以上、宮本佳世乃の句について大雑把に語りつつ、次なる作品「うらうら」に入ると、これは芭蕉をテーマとした四人の作者(生駒・田島・鴇田・宮本)の競詠らしいんですね。ところが宮本はこれを、芭蕉をめぐる規定演技とはまるで思えぬまさかのフリースタイルで書いています。まず芭蕉の句を下敷きにしていない。連作最後の句が「芭蕉かな」の座五でシメられている、というだけ。しかもこの「芭蕉かな」の入り方が、もうなんというか、宮本プロデュースのシリーズものに芭蕉がちらっとカメオ出演しましたって感じの気安さ。さらに「うらうら」を「クリア」とを並べたときの合わせ鏡具合は「え。噓でしょ?」と言いたくなるほど。
大学に食堂のある日永かな (クリア)
校庭に門のありけり朧月 (うらうら)
木蓮のいちまい隠れはじめたる (クリア)
木蓮の太くめくれてをりにけり (うらうら)
浮橋を渡れば春のなじみをり (クリア)
夢の橋いま越えてゆく芭蕉かな (うらうら)
これ、当然わざとやっているんだと思うんですよ。
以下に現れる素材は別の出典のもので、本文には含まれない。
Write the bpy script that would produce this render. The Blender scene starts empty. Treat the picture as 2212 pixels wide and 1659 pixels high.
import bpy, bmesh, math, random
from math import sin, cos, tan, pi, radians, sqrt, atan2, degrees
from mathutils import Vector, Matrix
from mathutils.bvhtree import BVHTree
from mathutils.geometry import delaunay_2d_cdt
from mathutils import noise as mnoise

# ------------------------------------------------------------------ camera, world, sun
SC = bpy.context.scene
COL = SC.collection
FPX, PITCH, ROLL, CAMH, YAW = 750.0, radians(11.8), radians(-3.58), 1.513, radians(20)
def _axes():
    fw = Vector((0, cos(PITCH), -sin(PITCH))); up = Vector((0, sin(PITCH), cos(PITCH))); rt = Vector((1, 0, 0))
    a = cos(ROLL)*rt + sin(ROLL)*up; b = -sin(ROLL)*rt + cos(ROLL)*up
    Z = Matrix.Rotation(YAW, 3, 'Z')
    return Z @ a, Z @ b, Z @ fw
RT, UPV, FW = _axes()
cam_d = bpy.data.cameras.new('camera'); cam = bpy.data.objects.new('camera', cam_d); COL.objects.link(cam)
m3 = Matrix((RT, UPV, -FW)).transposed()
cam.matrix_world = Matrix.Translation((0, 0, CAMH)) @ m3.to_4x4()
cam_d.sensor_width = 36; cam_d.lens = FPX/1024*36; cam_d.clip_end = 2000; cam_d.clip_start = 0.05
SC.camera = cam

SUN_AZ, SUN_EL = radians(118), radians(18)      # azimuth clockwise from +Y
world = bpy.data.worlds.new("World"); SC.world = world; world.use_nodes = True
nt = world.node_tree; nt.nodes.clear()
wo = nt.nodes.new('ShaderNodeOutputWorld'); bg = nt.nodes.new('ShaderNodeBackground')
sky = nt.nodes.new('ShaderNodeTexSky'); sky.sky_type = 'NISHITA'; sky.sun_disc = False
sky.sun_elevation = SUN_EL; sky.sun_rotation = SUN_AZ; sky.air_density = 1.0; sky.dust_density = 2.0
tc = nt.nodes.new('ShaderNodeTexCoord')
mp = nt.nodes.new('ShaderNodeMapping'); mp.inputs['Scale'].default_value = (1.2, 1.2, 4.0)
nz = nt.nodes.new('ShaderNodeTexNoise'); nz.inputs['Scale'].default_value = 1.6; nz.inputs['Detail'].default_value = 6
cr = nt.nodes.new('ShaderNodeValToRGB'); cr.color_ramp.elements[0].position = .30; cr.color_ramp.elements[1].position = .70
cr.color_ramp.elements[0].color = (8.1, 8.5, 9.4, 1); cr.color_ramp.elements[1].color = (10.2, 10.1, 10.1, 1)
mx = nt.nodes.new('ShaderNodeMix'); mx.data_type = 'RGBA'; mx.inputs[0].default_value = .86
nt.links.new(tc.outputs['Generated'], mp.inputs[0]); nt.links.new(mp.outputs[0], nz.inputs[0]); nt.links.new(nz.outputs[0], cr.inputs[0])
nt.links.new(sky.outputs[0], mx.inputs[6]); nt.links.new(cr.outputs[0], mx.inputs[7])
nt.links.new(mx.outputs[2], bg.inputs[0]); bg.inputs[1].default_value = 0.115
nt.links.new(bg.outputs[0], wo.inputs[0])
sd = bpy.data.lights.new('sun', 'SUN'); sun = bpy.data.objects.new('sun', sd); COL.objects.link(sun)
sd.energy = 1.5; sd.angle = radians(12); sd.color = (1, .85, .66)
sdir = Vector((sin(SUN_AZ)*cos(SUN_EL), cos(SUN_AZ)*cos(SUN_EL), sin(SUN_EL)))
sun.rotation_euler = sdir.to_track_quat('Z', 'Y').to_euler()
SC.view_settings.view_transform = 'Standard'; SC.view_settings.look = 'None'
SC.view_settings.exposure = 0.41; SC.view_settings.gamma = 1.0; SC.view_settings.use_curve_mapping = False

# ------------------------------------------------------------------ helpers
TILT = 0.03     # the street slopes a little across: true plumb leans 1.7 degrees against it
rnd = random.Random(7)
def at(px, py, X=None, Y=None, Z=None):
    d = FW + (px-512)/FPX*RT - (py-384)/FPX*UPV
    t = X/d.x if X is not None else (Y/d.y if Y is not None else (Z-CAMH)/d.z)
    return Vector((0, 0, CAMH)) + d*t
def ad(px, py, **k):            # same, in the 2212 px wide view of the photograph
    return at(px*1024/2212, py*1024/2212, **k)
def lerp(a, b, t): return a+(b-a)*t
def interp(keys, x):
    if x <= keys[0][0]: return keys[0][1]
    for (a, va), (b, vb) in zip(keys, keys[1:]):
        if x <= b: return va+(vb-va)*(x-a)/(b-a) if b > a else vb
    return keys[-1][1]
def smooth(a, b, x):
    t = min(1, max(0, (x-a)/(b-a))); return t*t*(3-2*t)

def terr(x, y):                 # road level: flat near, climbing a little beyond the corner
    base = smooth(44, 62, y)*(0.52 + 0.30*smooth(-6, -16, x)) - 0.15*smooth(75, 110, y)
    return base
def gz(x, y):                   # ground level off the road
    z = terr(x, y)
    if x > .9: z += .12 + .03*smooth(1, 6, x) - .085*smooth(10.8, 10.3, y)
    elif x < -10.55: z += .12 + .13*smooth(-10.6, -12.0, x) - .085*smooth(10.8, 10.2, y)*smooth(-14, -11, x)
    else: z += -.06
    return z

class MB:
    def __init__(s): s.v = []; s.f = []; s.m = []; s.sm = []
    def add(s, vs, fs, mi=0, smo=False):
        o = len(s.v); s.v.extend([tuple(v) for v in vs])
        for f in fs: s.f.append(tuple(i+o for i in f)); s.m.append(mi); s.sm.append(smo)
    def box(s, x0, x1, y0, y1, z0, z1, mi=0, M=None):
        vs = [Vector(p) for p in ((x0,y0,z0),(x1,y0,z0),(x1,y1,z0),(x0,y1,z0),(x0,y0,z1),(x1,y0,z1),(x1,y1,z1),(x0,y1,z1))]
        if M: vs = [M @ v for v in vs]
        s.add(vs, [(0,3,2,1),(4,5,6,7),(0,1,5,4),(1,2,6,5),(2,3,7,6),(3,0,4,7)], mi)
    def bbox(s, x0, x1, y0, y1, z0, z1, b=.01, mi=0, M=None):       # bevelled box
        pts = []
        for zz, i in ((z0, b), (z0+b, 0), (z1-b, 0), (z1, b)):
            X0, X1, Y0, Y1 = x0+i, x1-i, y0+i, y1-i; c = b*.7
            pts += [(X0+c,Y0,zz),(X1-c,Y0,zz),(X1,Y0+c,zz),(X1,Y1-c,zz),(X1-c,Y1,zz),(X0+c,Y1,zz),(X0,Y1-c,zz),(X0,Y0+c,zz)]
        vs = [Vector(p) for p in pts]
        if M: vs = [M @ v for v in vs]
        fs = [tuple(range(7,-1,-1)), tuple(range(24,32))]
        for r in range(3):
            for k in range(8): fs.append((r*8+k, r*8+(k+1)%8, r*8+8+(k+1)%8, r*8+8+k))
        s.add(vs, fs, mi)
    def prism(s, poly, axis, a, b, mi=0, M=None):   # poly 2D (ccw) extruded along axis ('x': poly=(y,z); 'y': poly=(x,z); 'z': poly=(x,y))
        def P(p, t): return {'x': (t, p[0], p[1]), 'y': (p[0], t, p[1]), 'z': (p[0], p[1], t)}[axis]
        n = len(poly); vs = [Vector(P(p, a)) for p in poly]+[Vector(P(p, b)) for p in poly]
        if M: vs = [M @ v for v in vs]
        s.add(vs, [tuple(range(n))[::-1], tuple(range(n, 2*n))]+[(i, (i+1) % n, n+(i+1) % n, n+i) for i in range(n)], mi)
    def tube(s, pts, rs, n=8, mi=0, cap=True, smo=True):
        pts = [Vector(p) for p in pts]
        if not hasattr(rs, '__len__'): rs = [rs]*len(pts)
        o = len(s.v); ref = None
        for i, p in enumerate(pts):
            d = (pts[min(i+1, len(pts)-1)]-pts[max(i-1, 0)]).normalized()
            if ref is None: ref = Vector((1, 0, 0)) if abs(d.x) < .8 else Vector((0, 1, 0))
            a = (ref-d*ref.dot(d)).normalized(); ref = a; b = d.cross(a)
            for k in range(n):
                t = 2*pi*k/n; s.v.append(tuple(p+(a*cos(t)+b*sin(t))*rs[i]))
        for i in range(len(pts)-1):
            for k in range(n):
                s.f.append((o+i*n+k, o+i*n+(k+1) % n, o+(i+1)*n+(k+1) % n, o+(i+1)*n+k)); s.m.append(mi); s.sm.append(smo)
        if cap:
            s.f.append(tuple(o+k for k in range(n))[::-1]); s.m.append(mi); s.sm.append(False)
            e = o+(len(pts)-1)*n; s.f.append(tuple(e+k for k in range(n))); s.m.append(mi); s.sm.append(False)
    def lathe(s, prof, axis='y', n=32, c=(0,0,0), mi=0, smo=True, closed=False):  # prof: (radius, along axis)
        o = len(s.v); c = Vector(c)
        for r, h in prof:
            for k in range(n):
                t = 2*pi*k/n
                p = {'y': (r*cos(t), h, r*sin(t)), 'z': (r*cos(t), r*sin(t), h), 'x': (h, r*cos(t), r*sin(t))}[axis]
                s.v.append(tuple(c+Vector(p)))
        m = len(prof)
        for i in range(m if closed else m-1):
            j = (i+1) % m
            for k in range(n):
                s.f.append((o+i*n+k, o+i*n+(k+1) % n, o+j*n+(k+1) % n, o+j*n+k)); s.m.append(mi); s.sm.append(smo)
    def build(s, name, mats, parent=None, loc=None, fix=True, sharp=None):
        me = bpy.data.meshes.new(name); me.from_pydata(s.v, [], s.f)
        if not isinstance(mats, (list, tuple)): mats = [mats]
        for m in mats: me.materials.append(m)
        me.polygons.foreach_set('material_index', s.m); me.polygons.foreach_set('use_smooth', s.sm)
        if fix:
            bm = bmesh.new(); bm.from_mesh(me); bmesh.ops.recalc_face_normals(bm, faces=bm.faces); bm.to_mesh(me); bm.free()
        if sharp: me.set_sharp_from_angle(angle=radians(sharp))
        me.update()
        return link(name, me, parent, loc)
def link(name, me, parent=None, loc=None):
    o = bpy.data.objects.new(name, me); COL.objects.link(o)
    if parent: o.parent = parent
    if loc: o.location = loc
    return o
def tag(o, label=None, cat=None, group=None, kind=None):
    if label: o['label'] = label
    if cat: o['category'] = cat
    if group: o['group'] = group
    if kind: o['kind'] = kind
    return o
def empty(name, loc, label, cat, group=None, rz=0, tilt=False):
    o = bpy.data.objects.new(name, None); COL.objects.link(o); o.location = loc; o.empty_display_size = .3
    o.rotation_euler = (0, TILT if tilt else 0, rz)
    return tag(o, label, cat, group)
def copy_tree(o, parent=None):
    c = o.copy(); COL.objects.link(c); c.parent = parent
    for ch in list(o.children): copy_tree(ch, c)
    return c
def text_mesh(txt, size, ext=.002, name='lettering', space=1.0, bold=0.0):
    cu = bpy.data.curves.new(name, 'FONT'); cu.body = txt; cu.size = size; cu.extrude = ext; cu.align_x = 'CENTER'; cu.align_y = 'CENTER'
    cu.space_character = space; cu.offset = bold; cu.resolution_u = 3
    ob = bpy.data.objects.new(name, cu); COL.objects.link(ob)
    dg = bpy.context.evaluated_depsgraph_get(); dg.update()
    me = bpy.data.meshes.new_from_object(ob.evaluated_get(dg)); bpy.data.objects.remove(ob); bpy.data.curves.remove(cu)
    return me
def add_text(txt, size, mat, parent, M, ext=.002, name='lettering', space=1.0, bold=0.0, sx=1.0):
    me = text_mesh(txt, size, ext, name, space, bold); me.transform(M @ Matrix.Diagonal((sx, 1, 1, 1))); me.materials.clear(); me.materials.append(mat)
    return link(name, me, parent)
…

で、これを見てわたしが思ったのは「クリア」と「うらうら」は同シリーズの別ヴァージョンなのかな、ということです(コマーシャルみたいな感じ?)。少なくともこういった発想は、連作へのアプローチの方法として珍しく、見方によっては出ほうだいです。思い返せば『鳥飛ぶ仕組み』が出版された際の書評には「すなおさ、やさしさ、さみしさ、ほのかさ」などといった、宮本佳世乃の感性の柔らかい部分に焦点をあてたものが多かった(もちろんそれは誤りではない)訳ですが、今回の『オルガン』を契機として宮本の作品をざっと見返すと、彼女の句の志向をある種の「イノセンス」とみなしそれを大枠で強調することは、とりもなおさずこの作者の〈ゆるづかみ〉の野性的直観とか、なにげなさ&キャッチーな絵コンテを練る際の読みの深さとか、方法に対する大胆さ(個人的には、ほとんどちゃらんぽらんな、と主張したい)といった重要な部分を語り落とすことになるのではないか、と思えてなりません。宮本佳世乃の句は、ほんとうに心地いい。いいですよ。但しその心地よさを「ピュアな感性」と直リンクさせる言説は、差し控えたい。決してイノセントではなく、くつろぎの私空間を創出するために、相当積極的につくって(また時に抛って)ゆく人のはず宮本佳世乃という俳人は。